The EPA has proposed rules to establish ultra-low NOx emissions standards which would include new certification test procedures for heavy-duty vehicles, all driven by the agency’s desire to improve accuracy and reduce the testing burden on vehicle and engine manufacturers. The new emissions measurement systems are critical in supporting heavy-duty engine compliance and regulatory development testing programs, Horiba said.

“We are honored to continue the close relationship with the EPA and provide integral solutions as new pressures on reduced greenhouse gas, ultra-low NOx and other criteria emissions are on the horizon for the heavy-duty industry,” said Darren Andrews, executive vice president and general manager, Horiba Instruments Inc. “The EPA seeks to maintain a facility which is not only best-in-class in both functionality and aesthetics, but also to support future development initiatives now and well into the future. We feel privileged the EPA selected Horiba to meet those goals.”

To support these initiatives, Horiba, headquartered in Irvine, Calif., will provide its advanced Motor Exhaust Gas Analyzer (MEXA-One) emissions analysis systems to measure both diluted and undiluted heavy-duty engine exhaust for CO, CO2, THC, CH4, NOx, O2 and NH3. The emissions measurement systems are designed to be used for engines and vehicles with current and emerging fuels as well as a wide variety of engine aftertreatment technologies.
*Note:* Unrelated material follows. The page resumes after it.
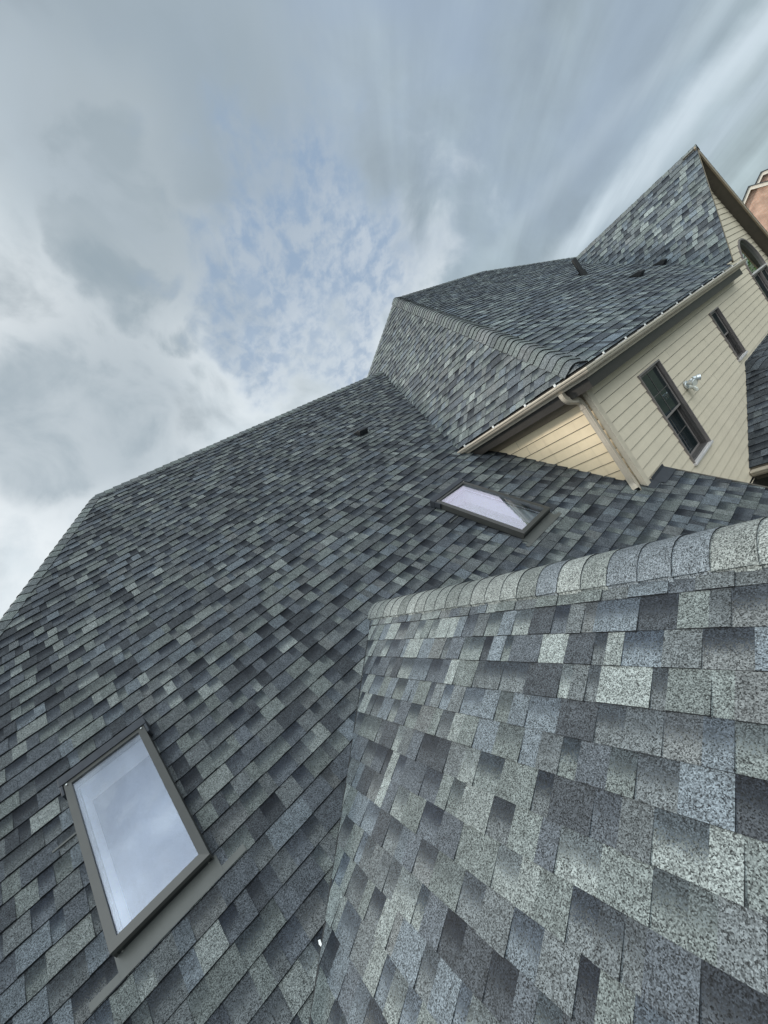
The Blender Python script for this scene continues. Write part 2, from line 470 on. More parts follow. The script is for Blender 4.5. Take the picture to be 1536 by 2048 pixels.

With Horiba’s Stars software automating all aspects of a test based on established strategies and solutions, Horiba said the EPA can be confident that the MEXA-One and Constant Volume Sampler (CVS-One) systems will continue to meet new requirements due to future-proofing techniques implemented in the design.

Horiba said it recognizes that the next decade will be one of unprecedented change in the commercial vehicle industry and has designed the MEXA-One and the current generation of measurement systems to allow for flexibility necessary to adapt to evolving test requirements. By future-proofing for advanced powertrain technology including the ability to change or add analyzers to an integrated bench system, Horiba said MEXA-One improves accuracy and noise performance for ultra-low measurement, expanded dynamic range necessary for diversity of cold and hot duty cycles and advanced software that allows for synergy with battery emulating equipment and/or road-to-rig testing practices.